He didn’t specify the TTP splinter group or the al-Qaeda elements responsible for the kidnapping, but the Sajna group of TTP would be the prime suspect due to its relatively stronger and more widespread network from Karachi to Tank and South Waziristan and its involvement in previous high-profile kidnappings. The fact that Owais Shah was being driven on the Tank bypass road towards the semi-tribal Frontier Region Tank on the way to South Waziristan shows that the Sajna faction could be involved in the kidnapping. As the Sajna group is now largely based in Afghanistan after losing its strongholds due to the Zarb-e-Azb military operation in North Waziristan, it is widely believed the kidnappers were planning to take Owais Shah across the Pak-Afghan border.

As for the al-Qaeda elements who could be involved in Owais Shah’s kidnapping, it may be either the mainstream al-Qaeda headed by Dr Ayman al-Zawahiri who succeeded Osama bin Laden after the latter’s death in the US Special Forces raid in Abbottabad in May 2011, or the al-Qaeda in the Sub-Continentheaded by an Indian national Maulana Asim Umar. The mainstream al-Qaeda has been keen to kidnap someone important in Pakistan to exchange him for Zawahiri’s wife and children who are reportedly in custody of Pakistani authorities. Former Prime Minister Yousaf Raza Gilani’s son Ali Haider Gilani was kidnapped from Multan in May 2013 for achieving the same objective of getting Zawahiri’s family members freed. The militants-turned-kidnappers failed to achieve this goal as the younger Gilani was recovered by chance in a US forces raid in Afghanistan.

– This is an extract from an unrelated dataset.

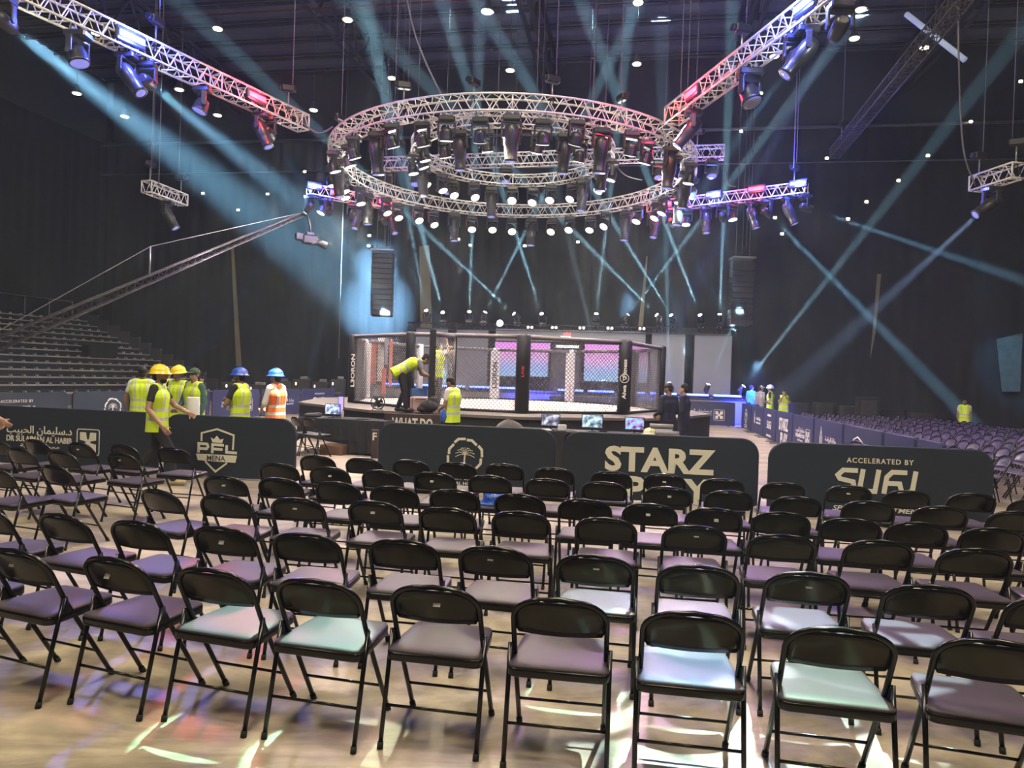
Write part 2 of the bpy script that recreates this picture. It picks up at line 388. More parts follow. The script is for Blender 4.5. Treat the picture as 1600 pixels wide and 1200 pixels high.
# ------------------------------------------------------------------ folding chairs
def arc(c, r, a0, a1, n=6):
    return [(c[0] + r * math.cos(a0 + (a1 - a0) * i / n), c[1] + r * math.sin(a0 + (a1 - a0) * i / n)) for i in range(n + 1)]
def chair_meshes(nt_=10):
    out = {}
    W = .215
    def prof(z):      # y of the main tube against height
        return .215 - .60 * z if z < .5 else (-.085 - .50 * (z - .5))
    pts = []
    for z in (0, .25, .5, .62): pts.append((-W, prof(z), z))
    rr = .15
    for a in [math.pi - math.pi / 2 * i / 7 for i in range(8)]:
        z = .775 - .105 + .105 * math.sin(a); pts.append((-W + rr + rr * math.cos(a), prof(z), z))
    pts += [(0, prof(.782), .782)]
    pts += [(-x, y, z) for x, y, z in pts[:-1][::-1]]
    out['frame'] = MB().tube(pts, .0125, nt_)
    # backrest: slightly hollow pressed sheet that follows the arch
    mb = MB(); rows = []; nz, nx = 6, 12
    for k in range(nz + 1):
        z = .595 + (.772 - .595) * k / nz
        hw = W - .006
        if z > .67:
            q = min(1, (z - .67) / .105); hw = (W - rr) + rr * math.sqrt(max(0, 1 - q * q)) - .004
        if k == 0: hw = W - .022
        rows.append([(hw * (2 * i / nx - 1), prof(z) - .030 * (1 - (2 * i / nx - 1) ** 2) + .002, z) for i in range(nx + 1)])
    front = [p for r in rows for p in r]; back = [(x, y - .007, z) for x, y, z in front]; n = nx + 1; N = len(front)
    fs = []
    for k in range(nz):
        for i in range(nx):
            a = k * n + i
            fs.append((a + 1, a, a + n, a + n + 1)); fs.append((N + a, N + a + 1, N + a + n + 1, N + a + n))
    mb.add(front + back, fs, True)
    rim = [(i, i + 1) for i in range(nx)] + [(nz * n + i + 1, nz * n + i) for i in range(nx)] + [(k * n + n + 0, k * n) for k in range(nz)] + [(k * n + nx, k * n + n + nx) for k in range(nz)]
    mb.f += [(a, b_, b_ + N, a + N) for a, b_ in rim]; mb.sm += [False] * len(rim)
    out['backrest'] = mb
    # seat pan and cushion: rounded trapezoid
    def plan(inset):
        p = []
        for cx, cy, a0 in ((.165, .185, 0), (-.165, .185, 90), (-.175, -.155, 180), (.175, -.155, 270)):
            r_ = .045; r2 = max(.012, r_ - inset); sh_ = max(0, inset - r_ + .012)
            wx = (.015 if cy < 0 else 0); gx = cx + (wx if cx > 0 else -wx); gx -= sh_ * (1 if gx > 0 else -1); gy = cy - sh_ * (1 if cy > 0 else -1)
            p += [(gx + r2 * math.cos((a0 + t) * D2R), gy + r2 * math.sin((a0 + t) * D2R)) for t in (0, 22, 45, 68, 90)]
        return p
    def slab(levels):
        m_ = MB(); n_ = 20; vs = [(x, y, z) for ins, z in levels for x, y in plan(ins)]
        fs_ = [tuple(range(n_ - 1, -1, -1)), tuple((len(levels) - 1) * n_ + i for i in range(n_))]
        for k in range(len(levels) - 1):
            for i in range(n_):
                j = (i + 1) % n_; fs_.append((k * n_ + i, k * n_ + j, (k + 1) * n_ + j, (k + 1) * n_ + i))
        m_.add(vs, fs_, True); m_.sm[0] = False; m_.sm[1] = False; return m_
    out['seat_pan'] = slab([(.004, .405), (0, .409), (0, .441), (.003, .445)])
    out['seat'] = slab([(.004, .4455), (.002, .450), (.006, .457), (.022, .462), (.05, .465), (.09, .466)])
    for s_ in (-1, 1):
        x = s_ * .232
        out['leg%d' % s_] = MB().tube([(x, -.235, .012), (x, -.11, .53)], .0115, nt_)
        out['cap%d' % s_] = MB().tube([(x, -.2385, 0), (x, -.232, .03)], .015, nt_)
        out['fcap%d' % s_] = MB().tube([(s_ * W, prof(0), 0), (s_ * W, prof(.03), .03)], .016, nt_)
        out['hinge%d' % s_] = MB().box((s_ * .224, -.095, .485), (.008, .035, .09), rx=.2)
    out['stretcher_r'] = MB().tube([(-.232, -.193, .19), (.232, -.193, .19)], .0075, 8)
    out['stretcher_f'] = MB().tube([(-W, prof(.17), .17), (W, prof(.17), .17)], .0075, 8)
    return out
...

Sources said the 2:00am ambush that resulted in Owais Shah’s recovery and the killing of the three kidnappers took place on the Tank bypass road. Though earlier sources in the area told The News that the ambush was planned on the Dera Ismail Khan-Daraban road, the subsequent ISPR statement mentioned Tank as the place of Owais Shah’s recovery. The Tank bypass road leads directly to the Frontier Region Tank before entering South Waziristan. This was the best route the kidnappers could have possibly taken to reach their hideouts in the Pak-Afghan border area and then put up their demands. It didn’t work because the security agencies were keeping a close watch on any suspicious movement, particularly in the Dera Ismail Khan-Tank region, and were able to act just in time to prevent Owais Shah’s shifting to Afghanistan. Also, Owais Shah was lucky that he was recovered within a month of his kidnapping unlike Shahbaz Taseer whose recovery took five years and Ali Haider Gilani who was freed after three years.